*WHAT TO DO*.
Reproduce the listing below without any change.

--- Start DATASET EXTRACT ---

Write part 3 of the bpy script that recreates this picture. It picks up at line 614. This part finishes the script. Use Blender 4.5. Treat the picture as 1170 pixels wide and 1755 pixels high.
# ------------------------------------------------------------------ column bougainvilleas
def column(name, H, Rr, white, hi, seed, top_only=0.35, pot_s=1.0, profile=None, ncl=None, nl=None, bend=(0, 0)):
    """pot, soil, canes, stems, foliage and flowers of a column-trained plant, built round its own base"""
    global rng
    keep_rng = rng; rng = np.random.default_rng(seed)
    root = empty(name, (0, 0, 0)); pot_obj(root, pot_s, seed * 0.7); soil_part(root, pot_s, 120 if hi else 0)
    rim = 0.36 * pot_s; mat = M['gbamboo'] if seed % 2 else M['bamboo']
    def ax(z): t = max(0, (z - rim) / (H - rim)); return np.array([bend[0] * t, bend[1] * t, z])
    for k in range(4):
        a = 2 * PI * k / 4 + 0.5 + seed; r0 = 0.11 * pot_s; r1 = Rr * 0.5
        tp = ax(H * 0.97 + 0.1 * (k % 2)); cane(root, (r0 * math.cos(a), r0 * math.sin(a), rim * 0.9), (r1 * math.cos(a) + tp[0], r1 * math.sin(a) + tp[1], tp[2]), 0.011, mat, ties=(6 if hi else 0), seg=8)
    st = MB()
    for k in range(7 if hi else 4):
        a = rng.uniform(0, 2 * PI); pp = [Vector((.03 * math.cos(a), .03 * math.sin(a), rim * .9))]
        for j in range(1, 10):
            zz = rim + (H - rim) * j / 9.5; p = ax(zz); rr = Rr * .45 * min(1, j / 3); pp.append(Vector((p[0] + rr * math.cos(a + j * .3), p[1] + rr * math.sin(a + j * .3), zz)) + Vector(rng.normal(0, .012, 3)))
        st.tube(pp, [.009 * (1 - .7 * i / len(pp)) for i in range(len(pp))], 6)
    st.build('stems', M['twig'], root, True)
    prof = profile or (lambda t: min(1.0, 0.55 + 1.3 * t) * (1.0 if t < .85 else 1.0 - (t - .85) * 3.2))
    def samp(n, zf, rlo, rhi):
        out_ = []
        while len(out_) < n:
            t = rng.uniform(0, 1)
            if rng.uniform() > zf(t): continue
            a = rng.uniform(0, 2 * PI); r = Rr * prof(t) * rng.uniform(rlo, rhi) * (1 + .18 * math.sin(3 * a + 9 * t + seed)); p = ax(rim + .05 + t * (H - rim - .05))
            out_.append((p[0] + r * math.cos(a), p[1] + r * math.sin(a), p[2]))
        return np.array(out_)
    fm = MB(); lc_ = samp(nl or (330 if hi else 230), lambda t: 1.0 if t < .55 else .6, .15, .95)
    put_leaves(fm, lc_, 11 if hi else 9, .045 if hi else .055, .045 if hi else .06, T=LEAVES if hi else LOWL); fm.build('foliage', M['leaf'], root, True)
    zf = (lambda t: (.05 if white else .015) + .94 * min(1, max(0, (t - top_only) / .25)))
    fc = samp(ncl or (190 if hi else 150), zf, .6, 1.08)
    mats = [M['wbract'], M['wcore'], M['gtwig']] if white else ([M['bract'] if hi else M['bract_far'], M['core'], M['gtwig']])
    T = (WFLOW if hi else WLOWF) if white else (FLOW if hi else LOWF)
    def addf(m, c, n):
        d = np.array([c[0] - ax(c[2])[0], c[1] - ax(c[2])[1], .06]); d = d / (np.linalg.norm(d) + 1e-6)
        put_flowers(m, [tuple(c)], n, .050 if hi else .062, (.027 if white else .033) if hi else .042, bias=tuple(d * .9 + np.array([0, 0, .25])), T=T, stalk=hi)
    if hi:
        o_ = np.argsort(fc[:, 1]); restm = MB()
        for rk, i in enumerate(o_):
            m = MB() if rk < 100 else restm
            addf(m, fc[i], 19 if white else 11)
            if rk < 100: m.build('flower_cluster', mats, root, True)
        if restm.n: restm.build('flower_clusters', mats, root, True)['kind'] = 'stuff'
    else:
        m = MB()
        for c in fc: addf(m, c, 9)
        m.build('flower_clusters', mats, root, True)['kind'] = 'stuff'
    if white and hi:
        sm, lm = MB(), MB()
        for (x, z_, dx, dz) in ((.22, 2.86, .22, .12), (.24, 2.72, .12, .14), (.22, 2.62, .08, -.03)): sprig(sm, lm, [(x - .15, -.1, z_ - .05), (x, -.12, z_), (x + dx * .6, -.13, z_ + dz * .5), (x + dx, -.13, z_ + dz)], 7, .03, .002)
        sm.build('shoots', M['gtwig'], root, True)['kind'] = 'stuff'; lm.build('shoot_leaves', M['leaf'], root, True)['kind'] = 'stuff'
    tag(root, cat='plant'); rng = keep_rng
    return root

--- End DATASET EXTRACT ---

*ANSWER TO THIS EXERCISE*.
Write part 3 of the bpy script that recreates this picture. It picks up at line 614. This part finishes the script. Use Blender 4.5. Treat the picture as 1170 pixels wide and 1755 pixels high.
# ------------------------------------------------------------------ column bougainvilleas
def column(name, H, Rr, white, hi, seed, top_only=0.35, pot_s=1.0, profile=None, ncl=None, nl=None, bend=(0, 0)):
    """pot, soil, canes, stems, foliage and flowers of a column-trained plant, built round its own base"""
    global rng
    keep_rng = rng; rng = np.random.default_rng(seed)
    root = empty(name, (0, 0, 0)); pot_obj(root, pot_s, seed * 0.7); soil_part(root, pot_s, 120 if hi else 0)
    rim = 0.36 * pot_s; mat = M['gbamboo'] if seed % 2 else M['bamboo']
    def ax(z): t = max(0, (z - rim) / (H - rim)); return np.array([bend[0] * t, bend[1] * t, z])
    for k in range(4):
        a = 2 * PI * k / 4 + 0.5 + seed; r0 = 0.11 * pot_s; r1 = Rr * 0.5
        tp = ax(H * 0.97 + 0.1 * (k % 2)); cane(root, (r0 * math.cos(a), r0 * math.sin(a), rim * 0.9), (r1 * math.cos(a) + tp[0], r1 * math.sin(a) + tp[1], tp[2]), 0.011, mat, ties=(6 if hi else 0), seg=8)
    st = MB()
    for k in range(7 if hi else 4):
        a = rng.uniform(0, 2 * PI); pp = [Vector((.03 * math.cos(a), .03 * math.sin(a), rim * .9))]
        for j in range(1, 10):
            zz = rim + (H - rim) * j / 9.5; p = ax(zz); rr = Rr * .45 * min(1, j / 3); pp.append(Vector((p[0] + rr * math.cos(a + j * .3), p[1] + rr * math.sin(a + j * .3), zz)) + Vector(rng.normal(0, .012, 3)))
        st.tube(pp, [.009 * (1 - .7 * i / len(pp)) for i in range(len(pp))], 6)
    st.build('stems', M['twig'], root, True)
    prof = profile or (lambda t: min(1.0, 0.55 + 1.3 * t) * (1.0 if t < .85 else 1.0 - (t - .85) * 3.2))
    def samp(n, zf, rlo, rhi):
        out_ = []
        while len(out_) < n:
            t = rng.uniform(0, 1)
            if rng.uniform() > zf(t): continue
            a = rng.uniform(0, 2 * PI); r = Rr * prof(t) * rng.uniform(rlo, rhi) * (1 + .18 * math.sin(3 * a + 9 * t + seed)); p = ax(rim + .05 + t * (H - rim - .05))
            out_.append((p[0] + r * math.cos(a), p[1] + r * math.sin(a), p[2]))
        return np.array(out_)
    fm = MB(); lc_ = samp(nl or (330 if hi else 230), lambda t: 1.0 if t < .55 else .6, .15, .95)
    put_leaves(fm, lc_, 11 if hi else 9, .045 if hi else .055, .045 if hi else .06, T=LEAVES if hi else LOWL); fm.build('foliage', M['leaf'], root, True)
    zf = (lambda t: (.05 if white else .015) + .94 * min(1, max(0, (t - top_only) / .25)))
    fc = samp(ncl or (190 if hi else 150), zf, .6, 1.08)
    mats = [M['wbract'], M['wcore'], M['gtwig']] if white else ([M['bract'] if hi else M['bract_far'], M['core'], M['gtwig']])
    T = (WFLOW if hi else WLOWF) if white else (FLOW if hi else LOWF)
    def addf(m, c, n):
        d = np.array([c[0] - ax(c[2])[0], c[1] - ax(c[2])[1], .06]); d = d / (np.linalg.norm(d) + 1e-6)
        put_flowers(m, [tuple(c)], n, .050 if hi else .062, (.027 if white else .033) if hi else .042, bias=tuple(d * .9 + np.array([0, 0, .25])), T=T, stalk=hi)
    if hi:
        o_ = np.argsort(fc[:, 1]); restm = MB()
        for rk, i in enumerate(o_):
            m = MB() if rk < 100 else restm
            addf(m, fc[i], 19 if white else 11)
            if rk < 100: m.build('flower_cluster', mats, root, True)
        if restm.n: restm.build('flower_clusters', mats, root, True)['kind'] = 'stuff'
    else:
        m = MB()
        for c in fc: addf(m, c, 9)
        m.build('flower_clusters', mats, root, True)['kind'] = 'stuff'
    if white and hi:
        sm, lm = MB(), MB()
        for (x, z_, dx, dz) in ((.22, 2.86, .22, .12), (.24, 2.72, .12, .14), (.22, 2.62, .08, -.03)): sprig(sm, lm, [(x - .15, -.1, z_ - .05), (x, -.12, z_), (x + dx * .6, -.13, z_ + dz * .5), (x + dx, -.13, z_ + dz)], 7, .03, .002)
        sm.build('shoots', M['gtwig'], root, True)['kind'] = 'stuff'; lm.build('shoot_leaves', M['leaf'], root, True)['kind'] = 'stuff'
    tag(root, cat='plant'); rng = keep_rng
    return root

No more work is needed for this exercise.